When does Vietnam origin help EU golf ball imports?
Vietnam origin helps when the EXW gap is small, the destination is the EU, and the supplier can provide clean origin documentation under the applicable trade agreement.
Check HS 9506.32 and verify the current duty, origin rules, and documentation path in Access2Markets or TARIC at PO date. Do not assume preference without documents. A low Vietnam quote without origin proof is not a tariff hedge.
Why does packaging matter in a country-cost matrix?
Packaging affects EXW, approval speed, make-ready, plate fees, MOQ, box quality, and cross-border coordination. China often keeps an advantage on 1,000-box color runs because the print ecosystem is dense.
Quote the same 12-ball box spec across all countries: E/F insert, 157g coated paper, 4C printing, matte lamination, plate fees, and lead time. Avoid overspec packaging during pilot runs unless the channel will pay for it.
Can I move my dimple mold from China to Vietnam?
Sometimes, but mold ownership is only the first issue. Machine fit, injection pressure, cooling channels, shrinkage, and revalidation can force new sampling and delay payback.
Confirm mold ownership, machine compatibility, tool wear, cooling design, and sample approval cost before moving anything. Budget resampling and test loss. A two-cent labor target can disappear quickly if tool transfer creates two months of engineering work.
Should a DTC brand choose Thailand for urethane?

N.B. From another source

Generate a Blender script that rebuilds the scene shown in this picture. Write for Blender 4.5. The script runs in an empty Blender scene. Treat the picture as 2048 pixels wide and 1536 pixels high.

Thailand can be excellent for premium urethane if you can book the capacity and accept the MOQ, timeline, and cost. If you need low pilot MOQ and rapid iteration, a high-spec China open OEM route may be more practical.
Verify open capacity, not only capability. Compare pilot access, sample timing, slot windows, and QC scope. Keep quality gates consistent if you later dual-source between China, Vietnam, and Thailand.
Conclusion
The 2026 answer is not “leave China” or “stay in China forever.” China remains the volume Surlyn and packaging mainline; Vietnam is a selective EU-origin hedge when EXW gaps are narrow; Thailand is the premium benchmark where capacity is truly bookable.
You should assign countries by SKU role, not by labor headlines. A 2-piece Surlyn promo ball, a high-value EU urethane SKU, and a tour-grade halo ball do not belong in the same sourcing box.